- The UN Security Council has called on the international community to support the preparation of elections in Burundi next year after the top United Nations official in the small Central African country warned that a lack of funding was challenging the “significant advances” already made after decades of ethnic and factional war.
“An amount of $3 million still need to be urgently mobilised before the end of December to help the National Independent Electoral Commission to attend to the most pressing tasks under its mandate,” Secretary-General Ban Ki-moon’s Executive Representative Youssef Mahmoud told the 15-member body, stressing that pledges so far made had yet to be disbursed in good time.
He said the UN Integrated Office in Burundi (BINUB) and the UN Development Programme (UNDP) were also looking, as a matter of urgency, into practical ways to help potential voters who could not afford the administrative costs of acquiring a national identity card.
“Overall, Burundi is making commendable progress despite the remaining challenges that afflict countries emerging from conflict,” he added, formally presenting Mr Ban’s latest report to the Council, in which the Secretary-General notes that while the country has witnessed significant progress in recent months, it needs help both to ensure successful elections in 2010 and to tackle challenges such as human rights abuses, corruption and weak institutions.

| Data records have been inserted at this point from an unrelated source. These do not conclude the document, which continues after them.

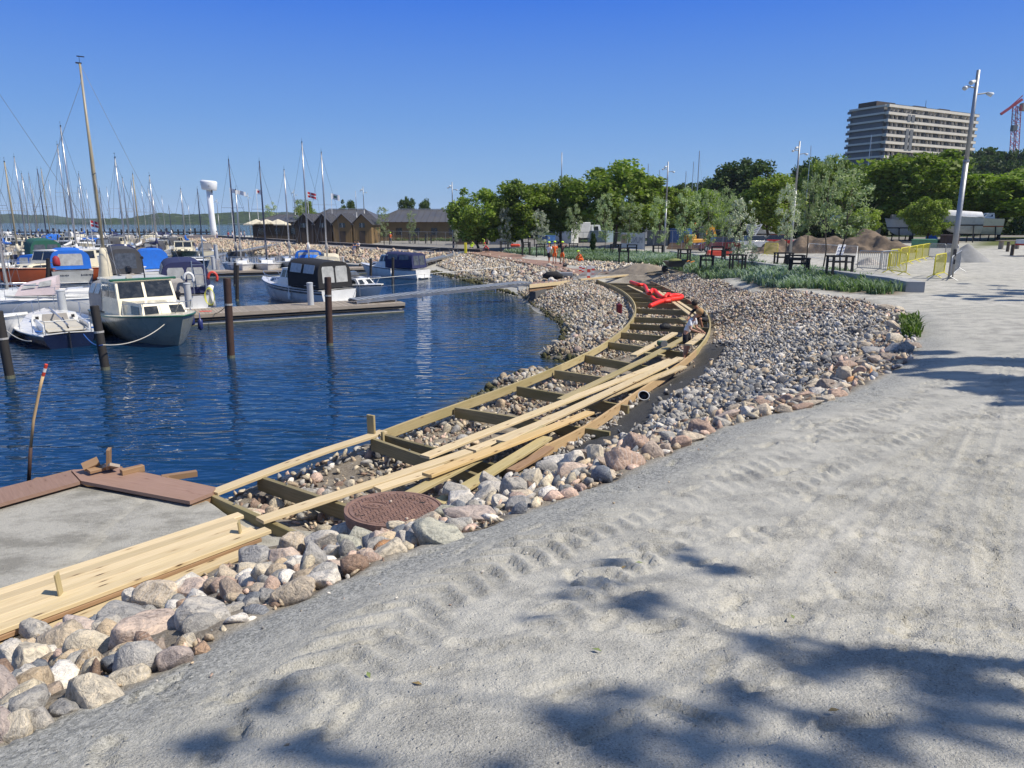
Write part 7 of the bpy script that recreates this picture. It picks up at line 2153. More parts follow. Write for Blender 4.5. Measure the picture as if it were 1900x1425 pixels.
# white tower: bent column, oval head with lettering
p = px_pt(396, 437, 178); p.z = .9; t = thing('control_tower', 'white harbour tower with leaning column and oval drum head', 'tower', p)
Hh = px_pt(396, 353, 178).z - p.z; Ht = px_pt(396, 336, 178).z - p.z; WT = M('tower_white', (.72, .74, .76), .45, var=.06, vs=.5)
dx = -(.9)
MB().loft([((.3, 0, -.5), .85), ((.12, 0, 2.0), .72), ((.0, 0, Hh * .5), .68), ((0, 0, Hh), .7)], 20).build('column', WT, t, smooth=True)
hd_ = MB(); rg = []
for z, r in ((Hh, 1.6), (Hh + .2, 1.85), (Ht - .3, 2.1), (Ht, 2.0), (Ht + .15, 1.5)): r *= .95; rg.append([Vector((dx * .0 + r * math.cos(a), r * .8 * math.sin(a), z - .12 * math.cos(a))) for a in [2 * math.pi * k / 32 for k in range(32)]])
hd_.rings(rg).build('drum_head', WT, t, smooth=True)
tm = text_mesh('~HAVN', .5, .01); tm.materials.clear(); tm.materials.append(M('dark_letters', (.1, .12, .15), .6))
MB().box((.7, -1.75, Hh + .9), (.7, .03, .06)).build('compass_mark', M('dark_letters'), t); MB().box((.7, -1.77, Hh + .9), (.06, .03, .45)).build('compass_mark', M('dark_letters'), t)
MB().tube((1.0, -.9, Hh - .6), (1.0, -.9, Hh + .1), .15, n=8).build('beacon', OUTB, t)
# low planter and steps near the tower
MB_ = MB().box((0, 0, .35), (9, 2, .7)); p = px_pt(365, 438, 165); o = MB_.build('planter', M('pink_concrete', (.42, .36, .32), .8)); o.location = (p.x, 165, .75); tag(o, 'long low pale planter wall left of the white tower', 'planter')

# ------------------------------------------------------------------ promenade steps along the far beach
t = thing('promenade', 'long curved timber promenade with dark step shadows above the far stone beach', 'promenade')
PP = smooth_path([at(x, y, z) for x, y, z in PROM], 26)
pl = M('promenade_boards', (.24, .215, .2), .8, var=.2, vs=1); pd = M('promenade_dark', (.06, .055, .055), .8)  # pale boards for deck and bench top, dark ones for fascia and steps
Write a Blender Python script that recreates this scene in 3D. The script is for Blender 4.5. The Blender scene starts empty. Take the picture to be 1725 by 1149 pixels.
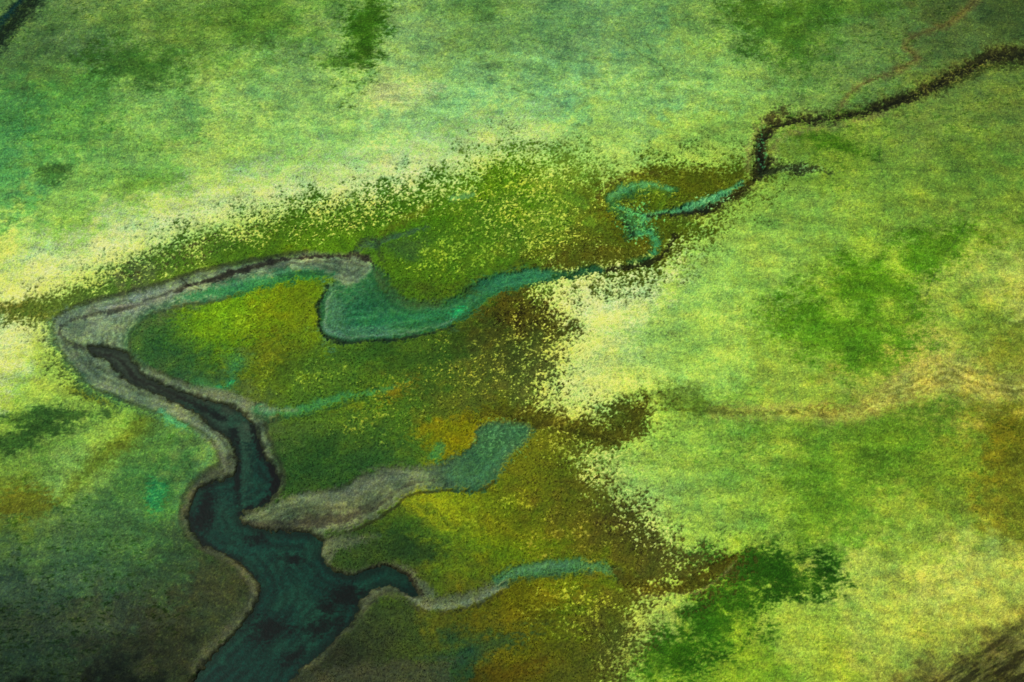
import bpy, math, numpy as np
F=np.float32
rng=np.random.default_rng(7)
# ------------------------------------------------------------------ camera / image pixel frame
PITCH=math.radians(52); LENS=85.0; MPP=0.2
FP=LENS/36*1725; D=FP*MPP; S=math.sin(PITCH); C=math.cos(PITCH)
def to_pixel(x,y):
    """ground metres -> image pixel coordinates, as seen by the camera"""
    dep=np.maximum(D+y*C,150)
    return (862.5+FP*x/dep).astype(F),(574.5-FP*y*S/dep).astype(F)
def to_world(u,v):
    q=(574.5-v)/FP
    y=q*D/(S-q*C)
    x=(u-862.5)/FP*(D+y*C)
    return x,y
# ------------------------------------------------------------------ noise
TAB=rng.random((1024,1024)).astype(F)
def vn(x,y):
    xf=np.floor(x); yf=np.floor(y)
    fx=x-xf; fy=y-yf
    fx=fx*fx*(3-2*fx); fy=fy*fy*(3-2*fy)
    xi=xf.astype(np.int32)&1023; yi=yf.astype(np.int32)&1023
    x1=(xi+1)&1023; y1=(yi+1)&1023
    a=TAB[yi,xi]; b=TAB[yi,x1]; c=TAB[y1,xi]; d=TAB[y1,x1]
    a=a+(b-a)*fx; c=c+(d-c)*fx
    return a+(c-a)*fy
def fbm(x,y,scale,octv=3,seed=0,amp0=.55):
    r=np.zeros_like(x,dtype=F); amp=1.0; tot=0; s=1.0/scale; ang=0.6+seed
    for o in range(octv):
        ca,sa=math.cos(ang),math.sin(ang)
        r+=F(amp)*(vn(((x*ca-y*sa)*s+seed*37.3+o*11.7+300).astype(F),((x*sa+y*ca)*s+seed*91.1+o*5.3+300).astype(F))-F(.5))
        tot+=amp*amp*0.045; amp*=amp0; s*=2.03; ang+=0.9
    return r/F(math.sqrt(tot))
def sst(a,b,x):
    t=np.clip((x-a)/(b-a),0,1); return t*t*(3-2*t)
# ------------------------------------------------------------------ ground grid
def axis(lo,hi,n,far,k=46):
    core=np.linspace(lo,hi,n); st=core[1]-core[0]
    def out(L):
        a,b=1.0001,2.0
        for _ in range(60):
            m=(a+b)/2
            if st*(m**(k+1)-m)/(m-1)>L: b=m
            else: a=m
        return np.cumsum(st*m**np.arange(1,k+1))
    return np.concatenate([lo-out(far)[::-1],core,hi+out(far)])
xs=axis(-200,200,1560,9000); ys=axis(-160,180,1080,9000)
nx,ny=len(xs),len(ys)
X,Y=np.meshgrid(xs,ys); X=X.ravel().astype(F); Y=Y.ravel().astype(F); N=len(X)
U0,V0=to_pixel(X,Y)  # image pixel of each vertex; shapes below are given in image pixels
n1=fbm(X,Y,22,3,1); n2=fbm(X,Y,22,3,2); n3=fbm(X,Y,3.2,3,3); n4=fbm(X,Y,3.2,3,4)
nf=fbm(X,Y,0.62,2,5); nm=fbm(X,Y,2.0,3,6,.7); nl=fbm(X,Y,9,5,7,.62); nb=fbm(X,Y,45,3,8); nf2=fbm(X,Y,0.6,2,9)
nst=fbm(X*.4,Y,0.62,2,0,.7)
nstr=fbm(X*.3+Y*.12,Y,3.0,4,0,.7)
wh=rng.standard_normal(N).astype(F)
U=U0+1.1*n3+1.6*n1; V=V0+0.9*n4+1.2*n2
UB=U0+16*n1+14*n3; VB=V0+12*n2+12*n4
# ------------------------------------------------------------------ helpers
def smooth(P,sub=4,closed=False):
    P=np.array(P,float); n=len(P); out=[]
    rngi=range(n) if closed else range(n-1)
    for i in rngi:
        p0=P[(i-1)%n] if closed or i>0 else 2*P[0]-P[1]
        p1=P[i]; p2=P[(i+1)%n]
        p3=P[(i+2)%n] if closed or i<n-2 else 2*P[n-1]-P[n-2]
        for k in range(sub):
            t=k/sub
            out.append(.5*((2*p1)+(-p0+p2)*t+(2*p0-5*p1+4*p2-p3)*t*t+(-p0+3*p1-3*p2+p3)*t**3))
    if not closed: out.append(P[-1])
    return np.array(out)
def region(pts,m,uu,vv):
    return np.nonzero((uu>pts[:,0].min()-m)&(uu<pts[:,0].max()+m)&(vv>pts[:,1].min()-m)&(vv<pts[:,1].max()+m))[0]
def line_sd(pts,m,uu=None,vv=None):
    uu=U if uu is None else uu; vv=V if vv is None else vv
    P=smooth(pts,4); idx=region(P,m+P[:,2].max(),uu,vv); u=uu[idx]; v=vv[idx]
    best=np.full(len(idx),1e6,F)
    for a,b in zip(P[:-1],P[1:]):
        d=b[:2]-a[:2]; L=max(d@d,1e-6)
        t=np.clip(((u-a[0])*d[0]+(v-a[1])*d[1])/L,0,1)
        dist=np.sqrt((u-a[0]-t*d[0])**2+(v-a[1]-t*d[1])**2)-(a[2]+(b[2]-a[2])*t)
        np.minimum(best,dist,out=best)
    return idx,best
def poly_sd(pts,m,uu=None,vv=None,sub=3):
    uu=U if uu is None else uu; vv=V if vv is None else vv
    P=smooth(pts,sub,True); idx=region(P,m,uu,vv); u=uu[idx]; v=vv[idx]
    best=np.full(len(idx),1e12,F); ins=np.zeros(len(idx),bool)
    for i in range(len(P)):
        a=P[i]; b=P[(i+1)%len(P)]; d=b-a; L=max(d@d,1e-6)
        t=np.clip(((u-a[0])*d[0]+(v-a[1])*d[1])/L,0,1)
        np.minimum(best,(u-a[0]-t*d[0])**2+(v-a[1]-t*d[1])**2,out=best)
        if a[1]!=b[1]:
            c=((a[1]>v)!=(b[1]>v))&(u<(b[0]-a[0])*(v-a[1])/(b[1]-a[1])+a[0]); ins^=c
    best=np.sqrt(best); return idx,np.where(ins,-best,best)
def paint(idx,mask,col):
    m=mask[:,None].astype(F); COL[idx]=COL[idx]*(1-m)+np.array(col,F)*m
def edge_noise(idx,ns): return ns*(.30*nm[idx]+.28*nf[idx]+.18*nl[idx])
def stroke(pts,col,soft=4,a=1.0,ns=0.0,depth=0):
    idx,sd=line_sd(pts,soft+3*ns+6)
    if ns: sd=sd+edge_noise(idx,ns)
    m=(1-sst(-soft,soft,sd))*a
    paint(idx,m,col)
    if depth: Z[idx]-=depth*m
def area(pts,col,soft=4,a=1.0,ns=0.0,depth=0):
    idx,sd=poly_sd(pts,soft+3*ns+6)
    if ns: sd=sd+edge_noise(idx,ns)
    m=(1-sst(-soft,soft,sd))*a
    paint(idx,m,col)
    if depth: Z[idx]-=depth*m
def patch(x,y,rx,ry,ang,col,a=1.0,k=.28,soft=.7,fine=.42):
    R=max(rx,ry)*2.4
    idx=np.nonzero((abs(U0-x)<R)&(abs(V0-y)<R))[0]
    ca,sa=math.cos(math.radians(ang)),math.sin(math.radians(ang))
    du=U0[idx]-x; dv=V0[idx]-y
    r0=np.sqrt(((du*ca+dv*sa)/rx)**2+((-du*sa+dv*ca)/ry)**2)
    r=r0+k*nl[idx]+fine*(.6*nst[idx]+.5*nf2[idx])*np.clip(r0,.3,1)+.14*nm[idx]
    fall=1-sst(1.5,2.3,r0)
    paint(idx,(1-sst(1-soft,1+soft,r))*a*fall,col)
def field(ctrl,s=46):
    c=np.array(ctrl,float); num=np.zeros((N,3),F); den=np.zeros(N,F)
    for x,y,r,g,b in c:
        w=1/(((UB-x)**2+(VB-y)**2+s*s)/1e4)**2.6
        den+=w; num+=w[:,None]*np.array([r,g,b],F)
    return num/den[:,None]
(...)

Following the briefing, the Council issued a press statement endorsing the call for international support for holding “peaceful, free and fair” elections, and promoting the socio-economic recovery of communities and the return of internally displaced persons and refugees.
Mr Mahmoud said BINUB was exploring with regional organisations both in Africa and outside Burundi’s request for long-term observers who would arrive a few months before the elections and stay for several weeks after.
In his report Mr Ban said he remained concerned about reports of restrictions to the freedom of assembly and expression of opposition parties imposed by local authorities, and of militant activities of youth groups allegedly associated with certain political parties that were generating fear and suspicion.
Mr Mahmoud said President Pierre Nkurunziza and the Interior Ministry last month urged political leaders to put an end to “these potentially destabilizing practices. While these statements seem to be heeded, the situation bears continuous scrutiny by the Minister of the Interior, all political parties and civil society organisations,” he added.
Burundian Foreign Minister Augustin Nsanze welcomed Mr Ban’s recognition of progress made towards the sustainable stabilisation of the country, but he took issue with a number of items in the report based on “gratuitous assertions and incomplete information.” These included security, which he said was no worse than in other countries, where murders took place on an hourly basis.
Moreover, violence due to payback, land disputes and looting was being addressed by disarming the civilian population, and he also disputed comments on the rule of law, human rights and the situation of women and children.
All those issues were being addressed, he said, adding that National Human Rights Council was being established, sexual violence was being repressed through legislative measures. Condemning other “irregularities and errors” in the report, he stressed that BINUB’s future mandate should be limited to electoral aid, support for democratic governance, continuing peacebuilding, and the promotion of awareness of the gender dimension in all those areas.